Records provided:
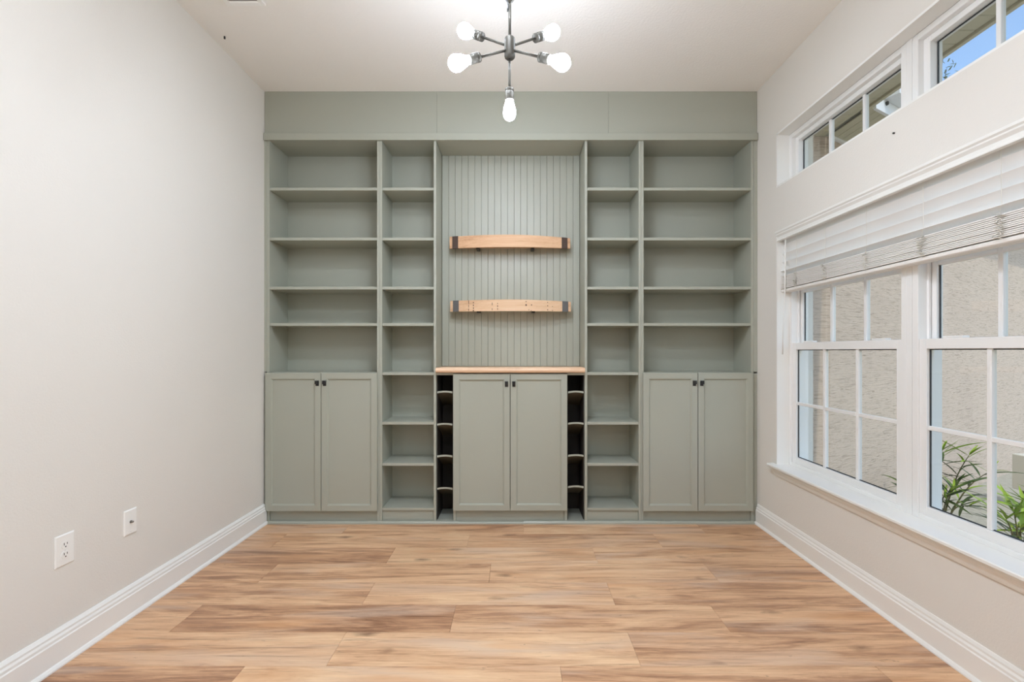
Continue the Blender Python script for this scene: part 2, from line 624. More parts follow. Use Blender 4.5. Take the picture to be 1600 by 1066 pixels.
# ------------------------------------------------------------------ windows
XF0, XF1 = 1.79, 1.90                 # frame room face / outer face
def ring(mb, x0, x1, ya, yb, z0, z1, wd, wb=None, wt=None):
    """rectangular frame in the YZ plane (ya < yb)"""
    wb = wd if wb is None else wb
    wt = wd if wt is None else wt
    mb.box(x0, x1, ya, ya + wd, z0, z1, .002)
    mb.box(x0, x1, yb - wd, yb, z0, z1, .002)
    mb.box(x0, x1, ya + wd, yb - wd, z0, z0 + wb, .002)
    mb.box(x0, x1, ya + wd, yb - wd, z1 - wt, z1, .002)
    return mb


def sash(parent, name, x0, x1, ya, yb, z0, z1, st, rb, rt, rows_, gx):
    s = ring(MB(), x0, x1, ya, yb, z0, z1, st, rb, rt).build(name, M_VINYL, parent)
    ga, gb, g0, g1 = ya + st, yb - st, z0 + rb, z1 - rt
    ring(MB(), gx - .004, gx + .004, ga, gb, g0, g1, .0045).build('gasket', M_GASKET, s)
    ys = [ga + (gb - ga) * i / 3 for i in range(4)]
    zs = [g0 + (g1 - g0) * i / rows_ for i in range(rows_ + 1)]
    mw = .0095
    for y in ys[1:-1]:
        B(gx - .011, gx + .011, y - mw, y + mw, g0, g1, .002).build('muntin', M_VINYL, s)
    for z in zs[1:-1]:
        for a, b in zip(ys, ys[1:]):
            aa = a + (mw if a != ga else 0)
            bb = b - (mw if b != gb else 0)
            B(gx - .011, gx + .011, aa, bb, z - mw, z + mw, .002).build('muntin', M_VINYL, s)
    for a, b in zip(ys, ys[1:]):
        for c, d in zip(zs, zs[1:]):
            B(gx - .0015, gx + .0015, a + .001, b - .001, c + .001, d - .001).build('pane', M_GLASS, s)
    return s


for i, (ya, yb, what) in enumerate([(2.115, 3.03, 'white double-hung window nearest the bookcase, under the blind'),
                                    (1.17, 2.085, 'white double-hung window with green plants behind its lower panes')]):
    wdw = ring(MB(), XF0, XF1, ya, yb, .478, ZH, .03, .022, .03).build('window_%d' % (i + 1), M_VINYL)
    tag(wdw, what, kind=S)
    # stepped jamb tracks of the upper half
    for yy in (ya + .03, yb - .03 - .012):
        B(1.83, 1.838, yy, yy + .012, 1.276, ZH - .03).build('track', M_VINYL, wdw)
    sash(wdw, 'upper_sash', 1.842, 1.872, ya + .030, yb - .030, 1.228, ZH - .03, .034, .045, .035, 2, 1.857)
    low = sash(wdw, 'lower_sash', 1.797, 1.830, ya + .030, yb - .030, .500, 1.275, .035, .038, .045, 2, 1.814)
    for yy in (ya + .18, yb - .18):
        B(1.800, 1.832, yy - .045, yy + .045, 1.275, 1.284, .003).build('sash_lock', M_VINYL, low)
tag(B(XF0, XF1, 2.0855, 2.1145, .478, ZH).build('trim_6', M_VINYL), 'white mullion post between the two tall windows', kind=S)

for i, (ya, yb, what) in enumerate([(2.115, 3.03, 'narrow transom window showing the roof soffit, nearest the bookcase'),
                                    (1.17, 2.085, 'narrow transom window showing blue sky, top right')]):
    wdw = ring(MB(), XF0, XF1, ya, yb, ZT0 + .012, ZT1 - .012, .03, .03, .03).build('window_%d' % (i + 3), M_VINYL)
    tag(wdw, what, kind=S)
    sash(wdw, 'fixed_sash', 1.815, 1.872, ya + .030, yb - .030, ZT0 + .042, ZT1 - .042, .032, .028, .028, 1, 1.85)
tag(B(XF0, XF1, 2.0855, 2.1145, ZT0 + .012, ZT1 - .012).build('trim_7', M_VINYL), 'white mullion post between the two transom windows', kind=S)

lin = MB()
for z0, z1, top in ((.478, ZH, True), (ZT0, ZT1, True)):
    lin.box(XR - .001, XF0, OY1 - .008, OY1, z0, z1)
lin.box(XR - .001, XF0, OY0, OY1, ZT1 - .012, ZT1)
lin.box(XR + .003, XF1, OY0, OY1, ZT0, ZT0 + .012)
tag(lin.build('trim_1', M_TRIM), 'white painted returns lining the window openings', kind=S)

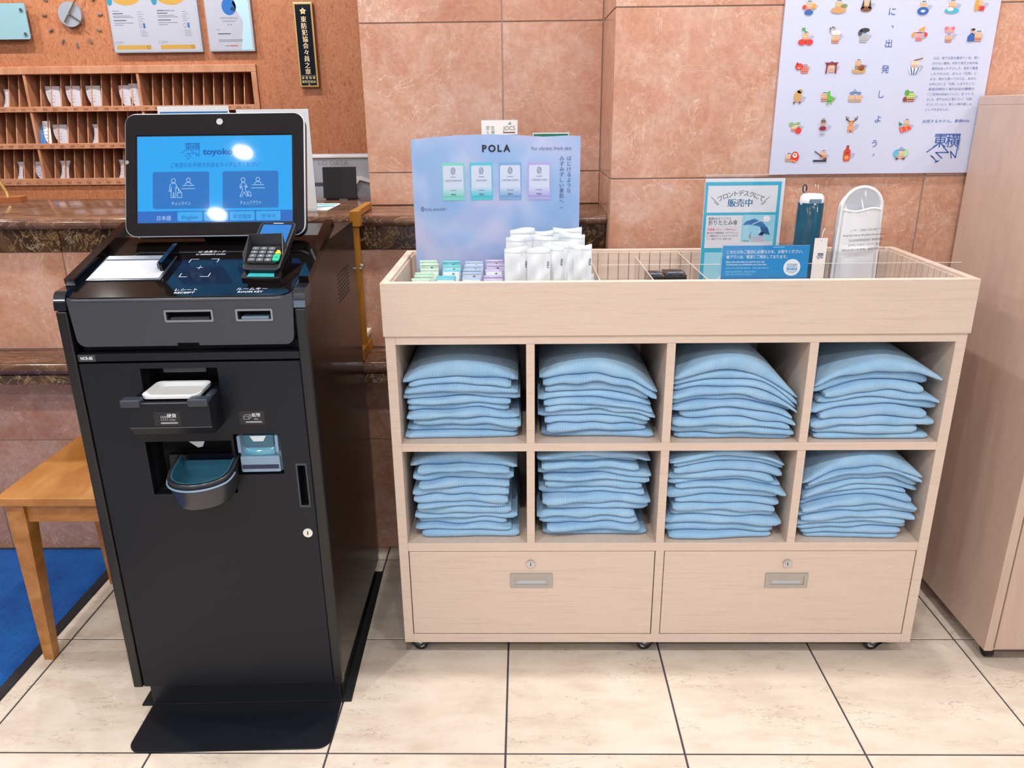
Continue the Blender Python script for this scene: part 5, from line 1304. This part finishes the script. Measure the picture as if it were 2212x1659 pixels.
# deck
dk_o = Vector((0, .004, 1.018)); dux, duy = Vector((1, 0, 0)), Vector((0, DC, DS)); dn = dux.cross(duy)
dk_ = MB(); dk_.prism(rr(.4465, .298, .03, 6, -.0045, .145, (.004, .004, .022, .030)), dk_o, dux, duy, dn, -.010, 0)
deck = dk_.build('control_deck', GLOSS, ki, 25)
MB().tube([dk_o+dux*x+duy*y+dn*-.006 for x, y in rr(.4485, .300, .03, 6, -.0045, .145, (.004, .004, .022, .030))], .0032, 6, True).build('deck_rim', P('dark grey rim', '#4a4e58', .3), deck, 60)
def D(x, s, n_=0.): return dk_o+dux*x+duy*(s+.0065)+dn*n_
mb = MB(); mb.prism([(-.214, .062), (-.062, .062), (-.066, .178), (-.218, .178)], D(0, 0), dux, duy, dn, .0002, .002); mb.build('scanner_frame', P('slate frame', '#3d4450', .25), deck)
mb = MB(); mb.prism([(-.208, .068), (-.067, .068), (-.0705, .155), (-.2105, .155)], D(0, 0), dux, duy, dn, .002, .003); mb.build('scanner_glass', P('milky scanner glass', '#b4b9c3', .2), deck)
mb = MB(); mb.prism([(-.2105, .157), (-.0705, .157), (-.071, .175), (-.211, .175)], D(0, 0), dux, duy, dn, .002, .005); mb.build('scanner_strip', P('grey scanner strip', '#79828f', .25), deck)
mb = MB(); mb.prism(rr(.010, .100, .004, 3, -.072, .150), D(0, 0), dux, duy, dn, .003, .022); mb.build('paper_guide', GLOSS, deck, 30)
mb = MB(); mb.prism(rr(.006, .050, .002, 3, -.081, .135), D(0, 0), dux, duy, dn, .003, .015); mb.build('paper_guide', P('slate frame', '#3d4450', .25), deck, 30)
p = PL(D(0, 0, .0004), dux, duy); LG = P('light print', '#c3cad2', .5)
p.text('IC 会員カード', .003, .196, LG, 1, width=.058, size=.012, bold=.02); p.text("IC MEMBER'S CARD", .004, .184, LG, 1, width=.064, size=.008, bold=.02)
for sx in (-1, 1):
    p.line([(.0015+sx*.030, .092), (.0015+sx*.030, .076), (.0015+sx*.014, .076)], .0016, LG, 1); p.line([(-.0005+sx*.030, .146), (-.0005+sx*.030, .162), (-.0005+sx*.014, .162)], .0016, LG, 1)
p.line([(-.006, .12), (.007, .12)], .0012, LG, 1); p.line([(.0005, .113), (.0005, .128)], .0012, LG, 1)
p.text('レシート', .006, .012, LG, 1, width=.044, size=.013, bold=.02); p.text('RECEIPT', .006, .0005, LG, 1, width=.040, size=.010, bold=.02)
p.text('ルームキー', .137, .012, LG, 1, width=.061, size=.013, bold=.02); p.text('ROOM KEY', .137, .0005, LG, 1, width=.050, size=.010, bold=.02)
p.build('deck_print', deck)
# card terminal on the deck
ta = radians(13); ty = radians(-3)
tu = (dux*cos(ty)+duy*sin(ty)).normalized(); tv0 = (duy*cos(ty)-dux*sin(ty)).normalized(); tv = (tv0*cos(ta)+dn*sin(ta)).normalized(); tn = tu.cross(tv)
to = D(.146, .068, .004)
mb = MB(); mb.prism(rr(.074, .160, .008, 4, 0, .080), to, tu, tv, tn, 0, .018); tm = mb.build('card_terminal', BLACK, ki, 30)
MB().tube([to+tu*x+tv*y+tn*.017 for x, y in rr(.074, .160, .008, 4, 0, .080)], .002, 6, True).build('terminal_rim', P('slate metal', '#5c6672', .3, .5), tm, 60)
mb = MB(); mb.prism([(-.03, .10), (.03, .10), (.03, .19), (-.03, .19)], D(.147, 0), dux, duy, dn, -.001, .02); mb.build('terminal_stand', VOID, tm)
mb = MB(); mb.prism(rr(.080, .022, .004, 3, 0, -.004), to, tu, tv, tn, -.002, .006); mb.build('card_slot', BLACK, tm)
mb = MB(); mb.prism([(-.028, -.010), (.028, -.010), (.026, .000), (-.026, .000)], to, tu, tv, tn, .006, .0068); mb.build('card_hint', P('teal lamp print', '#3bb4bc', .3, emit='#2a9aa4', es=.4), tm)
mb = MB(); mb.prism(rr(.062, .060, .004, 3, -.002, .046), to, tu, tv, tn, .018, .021); mb.build('keypad_plate', VOID, tm)
KM = P('grey key', '#596068', .35); kk = PL(to+tn*.0242, tu, tv)
for r in range(4):
    for c in range(3):
        mb = MB(); mb.prism(rr(.0145, .0092, .002, 2, -.0235+.0172*c, .024+.0125*r), to, tu, tv, tn, .021, .024); mb.build('key', KM, tm)
        kk.text([['*', '0', '#'], ['7', '8', '9'], ['4', '5', '6'], ['1', '2', '3']][r][c], -.0235+.0172*c, .0215+.0125*r, WINK, 1, size=.007)
mb = MB(); mb.prism(rr(.014, .021, .003, 2, .027, .031), to, tu, tv, tn, .021, .0245); mb.build('enter_key', P('green key', '#12b98e', .35), tm); kk.text('OK', .027, .029, INK, 3, size=.006)
mb = MB(); mb.prism([(.021, .044), (.034, .044), (.030, .054), (.024, .056)], to, tu, tv, tn, .021, .0245); mb.build('clear_key', P('yellow key', '#e8c93a', .35), tm); kk.build('key_print', tm)
def TP(u, v, n_): return to+tu*u+tv*v+tn*n_
def wall4(a, b, c, d):
    nn = (Vector(b)-Vector(a)).cross(Vector(d)-Vector(a)).normalized()*.0014
    return [a, b, c, d, Vector(a)+nn, Vector(b)+nn, Vector(c)+nn, Vector(d)+nn], [(0, 3, 2, 1), (4, 5, 6, 7), (0, 1, 5, 4), (1, 2, 6, 5), (2, 3, 7, 6), (3, 0, 4, 7)]
hm = MB()
hm.add(*wall4(TP(-.037, .012, .018), TP(-.036, .080, .018), TP(-.040, .086, .042), TP(-.042, .030, .030)))
hm.add(*wall4(TP(-.036, .080, .018), TP(.034, .080, .018), TP(.030, .090, .042), TP(-.040, .086, .042)))
hm.add(*wall4(TP(.034, .080, .018), TP(.037, .012, .018), TP(.043, .030, .032), TP(.030, .090, .042)))
hm.build('keypad_hood', P('satin hood black', '#26282e', .4), tm)
mb = MB(); mb.prism(rr(.062, .070, .002, 2, 0, .117), to, tu, tv, tn, .018, .0192); mb.build('terminal_screen', P('terminal screen glow', '#05070c', .08, emit='#2f8fe8', es=.9), tm)
p = PL(TP(0, .156, .0196), tu, tv); p.rect(-.01, .012, -.001, .0012, LG, 1); p.build('terminal_mark', tm)
# monitor
MT = radians(20.5); mu = Vector((1, 0, 0)); mv = Vector((0, sin(MT), cos(MT))); mn = mu.cross(mv); mo_ = Vector((.002, .24, 1.101))
mb = MB(); mb.prism(rr(.396, .273, .022, 6, 0, .1365), mo_, mu, mv, mn, -.030, -.001); mon = mb.build('monitor', BLACK, ki, 30)
MB().tube([mo_+mu*x+mv*y+mn*-.004 for x, y in rr(.396, .273, .022, 6, 0, .1365)], .0026, 8, True).build('monitor_rim', P('silver rim', '#b9c4d2', .3, .3), mon, 60)
def frame_ring(name, out, inn, o, u, v, n_, d0, d1, m, par):
    """flat ring between two outlines of equal point count"""
    k = len(out); V_ = lambda p_, d: o+u*p_[0]+v*p_[1]+n_*d
    vs = [V_(q, d1) for q in out]+[V_(q, d1) for q in inn]+[V_(q, d0) for q in out]+[V_(q, d0) for q in inn]
    fs = []
    for i in range(k):
        j = (i+1) % k
        fs += [(i, j, k+j, k+i), (2*k+i, 2*k+j, j, i), (k+i, k+j, 3*k+j, 3*k+i)]
    mb = MB(); mb.add(vs, fs); return mb.build(name, m, par)
SX0, SX1, SV0, SV1 = -.172, .172, .029, .223
frame_ring('bezel', rr(.394, .271, .021, 6, 0, .1365), rr(SX1-SX0+.006, SV1-SV0+.006, .0006, 6, 0, (SV0+SV1)/2), mo_, mu, mv, mn, -.001, .002, P('gloss bezel', '#1a191d', .015, spec=.35), mon)
mb = MB(); mb.cyl(mo_+mu*.012+mv*.2545+mn*.0018, mo_+mu*.012+mv*.2545+mn*.0026, .0072, n=20); mb.build('camera_lens', P('grey lens', '#8f9196', .2), mon)
mb = MB(); mb.cyl(mo_+mu*-.194+mv*.165+mn*.0018, mo_+mu*-.194+mv*.165+mn*.003, .0045, n=14); mb.build('side_button', CHROME, mon)
def scr(nm, c, es=1.): return P('screen '+nm, '#030406', .03, emit=c, es=es)
S_BG, S_BTN, S_BAR, S_LNG, S_TXT, S_WHT = scr('sky', '#2aa6f2'), scr('button', '#2a76c4'), scr('bar', '#2d6cc4'), scr('language', '#3fa9ee'), scr('text', '#1c62b4'), scr('white', '#b6d8f4')
s = PL(mo_+mn*.0, mu, mv); s.rect(SX0-.003, SX1+.003, SV0-.003, SV1+.003, VOID, 0); s.rect(SX0, SX1, SV0, SV1, S_BG, 1); s.build('screen', mon)
s = PL(mo_+mu*SX0*0+mv*SV0+mn*.0003, mu, mv); sx_ = lambda px: (px-464.5)/335*.344; sv_ = lambda py: (480-py)/187*.194
s.logo(sx_(393), sv_(341), .036, S_TXT, 1, .035); s.text('toyoko', sx_(471), sv_(333), S_TXT, 1, width=.067, size=.019, bold=.035)
s.text('ご希望のお手続き内容をタッチしてください', sx_(465), sv_(360), S_TXT, 1, width=.197, size=.0118, bold=.005)
s.rect(SX0, SX1, 0, sv_(455), S_BAR, 1); s.text('日本語', sx_(354), sv_(474), S_WHT, 2, width=.031, size=.0115)
for a, b, tx, ww in ((383, 437, 'English', .036), (440, 493, '中文繁體', .040), (496, 550, '中文简体', .040), (553, 606, '한국어', .030)):
    s.rrect(sx_(a), sx_(b), sv_(477), sv_(457), .003, S_LNG, 2); s.text(tx, sx_((a+b)/2), sv_(472.5), S_TXT, 3, width=ww, size=.0115)
so_ = s.build('screen_text', mon)
for a, b, tx, walk in ((330, 452, 'チェックイン', 0), (481, 602, 'チェックアウト', 1)):
    s = PL(mo_+mv*SV0+mn*.0003, mu, mv); x0, x1 = sx_(a), sx_(b); c = (x0+x1)/2
    s.rrect(x0, x1, sv_(450), sv_(370), .005, S_BTN, 1); s.text(tx, c, sv_(442), S_WHT, 2, width=.042 if not walk else .047, size=.0098)
    hx, hy = c-.0165+walk*.0, sv_(389); lw = .0011
    s.line(ell(hx, hy, .0044, .0044, 14), lw, S_WHT, 2, True)
    if not walk:
        s.line([(hx-.004, hy-.006), (hx-.008, hy-.010), (hx-.0095, hy-.024), (hx-.006, hy-.024), (hx-.005, hy-.014), (hx-.0055, hy-.038), (hx-.001, hy-.038), (hx, hy-.026), (hx+.001, hy-.038), (hx+.005, hy-.038), (hx+.005, hy-.014), (hx+.013, hy-.020), (hx+.0115, hy-.022), (hx+.004, hy-.006)], lw, S_WHT, 2, True)
        s.line([(hx+.009, hy-.027), (hx+.018, hy-.027), (hx+.018, hy-.038), (hx+.009, hy-.038)], lw, S_WHT, 2, True); s.line([(hx+.0115, hy-.027), (hx+.0115, hy-.023), (hx+.0155, hy-.023), (hx+.0155, hy-.027)], lw, S_WHT, 2)
    else:
        s.line([(hx-.002, hy-.006), (hx-.007, hy-.013), (hx-.006, hy-.020), (hx-.003, hy-.013), (hx-.001, hy-.023), (hx-.007, hy-.037), (hx-.003, hy-.038), (hx+.002, hy-.027), (hx+.008, hy-.037), (hx+.011, hy-.036), (hx+.005, hy-.022), (hx+.004, hy-.013), (hx+.008, hy-.018), (hx+.009, hy-.015), (hx+.003, hy-.006)], lw, S_WHT, 2, True)
        s.line([(hx+.010, hy-.026), (hx+.016, hy-.028), (hx+.018, hy-.037), (hx+.012, hy-.036)], lw, S_WHT, 2, True)
    rx = c+.0165; s.line(ell(rx, hy+.001, .0042, .0044, 14), lw, S_WHT, 2, True); s.line([(rx-.0075, hy-.010), (rx-.006, hy-.006), (rx, hy-.0042), (rx+.006, hy-.006), (rx+.0075, hy-.010)], lw, S_WHT, 2)
    s.line([(rx-.013, hy-.0115), (rx+.013, hy-.0115)], lw, S_WHT, 2); s.line([(rx-.015, hy-.0185), (rx+.015, hy-.0185)], lw, S_WHT, 2)
    s.build('touch_button', mon)
# arm carrying the monitor
mb = MB(); mb.prism([(.302, 1.08), (.38, 1.08), (.36, 1.25), (.315, 1.25)], (-.05, 0, 0), (0, 1, 0), (0, 0, 1), (1, 0, 0), 0, .1); mb.build('monitor_arm', BLACK, ki)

Problem to solve: In the entries above, count every line containing the word "from". Write only the total.

Correct answer: 2